# [PROBLEM DESCRIPTION]
Only the lines from the start up to and including the line containing "camRi = camR.transposed()" should be repeated, word for word.

# [Scene modeling code data]
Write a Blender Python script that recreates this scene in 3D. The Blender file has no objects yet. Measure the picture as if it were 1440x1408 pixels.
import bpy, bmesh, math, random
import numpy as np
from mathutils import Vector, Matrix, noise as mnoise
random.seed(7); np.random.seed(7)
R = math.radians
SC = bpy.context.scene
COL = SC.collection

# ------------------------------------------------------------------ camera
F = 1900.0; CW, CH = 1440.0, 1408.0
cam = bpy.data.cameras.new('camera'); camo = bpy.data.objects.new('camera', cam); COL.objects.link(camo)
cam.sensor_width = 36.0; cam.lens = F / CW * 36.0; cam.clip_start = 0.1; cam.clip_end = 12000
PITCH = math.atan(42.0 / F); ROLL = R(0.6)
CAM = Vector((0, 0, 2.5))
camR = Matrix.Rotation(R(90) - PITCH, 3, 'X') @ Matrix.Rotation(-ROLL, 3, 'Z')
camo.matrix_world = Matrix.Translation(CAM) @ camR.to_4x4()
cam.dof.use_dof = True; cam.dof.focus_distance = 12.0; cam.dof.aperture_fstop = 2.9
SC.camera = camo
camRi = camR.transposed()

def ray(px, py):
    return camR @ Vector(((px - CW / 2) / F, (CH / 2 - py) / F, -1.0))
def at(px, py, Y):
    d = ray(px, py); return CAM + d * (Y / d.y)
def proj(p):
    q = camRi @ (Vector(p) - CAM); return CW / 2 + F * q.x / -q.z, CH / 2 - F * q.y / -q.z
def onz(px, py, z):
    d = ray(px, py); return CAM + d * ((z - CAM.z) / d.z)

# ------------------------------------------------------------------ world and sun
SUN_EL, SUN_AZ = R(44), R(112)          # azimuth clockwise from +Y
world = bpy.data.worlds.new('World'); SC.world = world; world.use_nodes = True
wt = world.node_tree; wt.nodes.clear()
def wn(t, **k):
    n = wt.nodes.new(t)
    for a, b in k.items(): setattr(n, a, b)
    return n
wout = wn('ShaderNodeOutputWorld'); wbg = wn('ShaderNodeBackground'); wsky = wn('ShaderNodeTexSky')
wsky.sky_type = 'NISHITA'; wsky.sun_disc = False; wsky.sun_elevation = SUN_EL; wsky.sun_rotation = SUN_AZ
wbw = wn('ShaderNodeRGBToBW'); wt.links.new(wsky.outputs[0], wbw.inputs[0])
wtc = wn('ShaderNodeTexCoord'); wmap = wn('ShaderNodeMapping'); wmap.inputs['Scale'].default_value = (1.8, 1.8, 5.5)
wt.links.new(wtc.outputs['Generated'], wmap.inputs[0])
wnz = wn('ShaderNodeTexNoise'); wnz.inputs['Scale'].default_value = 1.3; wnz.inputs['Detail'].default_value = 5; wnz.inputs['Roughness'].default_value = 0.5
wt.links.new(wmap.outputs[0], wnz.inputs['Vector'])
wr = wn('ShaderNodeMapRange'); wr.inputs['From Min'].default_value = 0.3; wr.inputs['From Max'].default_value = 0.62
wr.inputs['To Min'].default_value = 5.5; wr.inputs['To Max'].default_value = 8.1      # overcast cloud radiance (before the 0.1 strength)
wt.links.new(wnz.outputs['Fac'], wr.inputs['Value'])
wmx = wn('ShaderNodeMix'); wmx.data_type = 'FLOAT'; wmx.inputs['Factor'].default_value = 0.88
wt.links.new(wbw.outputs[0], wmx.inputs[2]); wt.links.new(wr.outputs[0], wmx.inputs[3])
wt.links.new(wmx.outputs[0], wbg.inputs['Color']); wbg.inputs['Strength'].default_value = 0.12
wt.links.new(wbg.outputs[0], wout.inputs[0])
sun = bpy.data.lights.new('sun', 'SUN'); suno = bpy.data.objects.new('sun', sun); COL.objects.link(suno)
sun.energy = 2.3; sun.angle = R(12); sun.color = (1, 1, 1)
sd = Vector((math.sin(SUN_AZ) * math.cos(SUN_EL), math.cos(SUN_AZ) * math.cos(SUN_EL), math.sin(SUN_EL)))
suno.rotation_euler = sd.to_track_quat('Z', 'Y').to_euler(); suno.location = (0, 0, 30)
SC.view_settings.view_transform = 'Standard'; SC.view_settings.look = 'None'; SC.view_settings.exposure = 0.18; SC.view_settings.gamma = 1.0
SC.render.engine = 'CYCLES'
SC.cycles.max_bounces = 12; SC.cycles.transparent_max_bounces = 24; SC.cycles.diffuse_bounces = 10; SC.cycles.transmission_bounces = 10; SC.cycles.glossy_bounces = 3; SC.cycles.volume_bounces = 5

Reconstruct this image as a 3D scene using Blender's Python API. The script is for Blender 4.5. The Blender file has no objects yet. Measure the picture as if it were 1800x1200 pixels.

# [THE COMPLETED TASK]
Write a Blender Python script that recreates this scene in 3D. The Blender file has no objects yet. Measure the picture as if it were 1440x1408 pixels.
import bpy, bmesh, math, random
import numpy as np
from mathutils import Vector, Matrix, noise as mnoise
random.seed(7); np.random.seed(7)
R = math.radians
SC = bpy.context.scene
COL = SC.collection

# ------------------------------------------------------------------ camera
F = 1900.0; CW, CH = 1440.0, 1408.0
cam = bpy.data.cameras.new('camera'); camo = bpy.data.objects.new('camera', cam); COL.objects.link(camo)
cam.sensor_width = 36.0; cam.lens = F / CW * 36.0; cam.clip_start = 0.1; cam.clip_end = 12000
PITCH = math.atan(42.0 / F); ROLL = R(0.6)
CAM = Vector((0, 0, 2.5))
camR = Matrix.Rotation(R(90) - PITCH, 3, 'X') @ Matrix.Rotation(-ROLL, 3, 'Z')
camo.matrix_world = Matrix.Translation(CAM) @ camR.to_4x4()
cam.dof.use_dof = True; cam.dof.focus_distance = 12.0; cam.dof.aperture_fstop = 2.9
SC.camera = camo
camRi = camR.transposed()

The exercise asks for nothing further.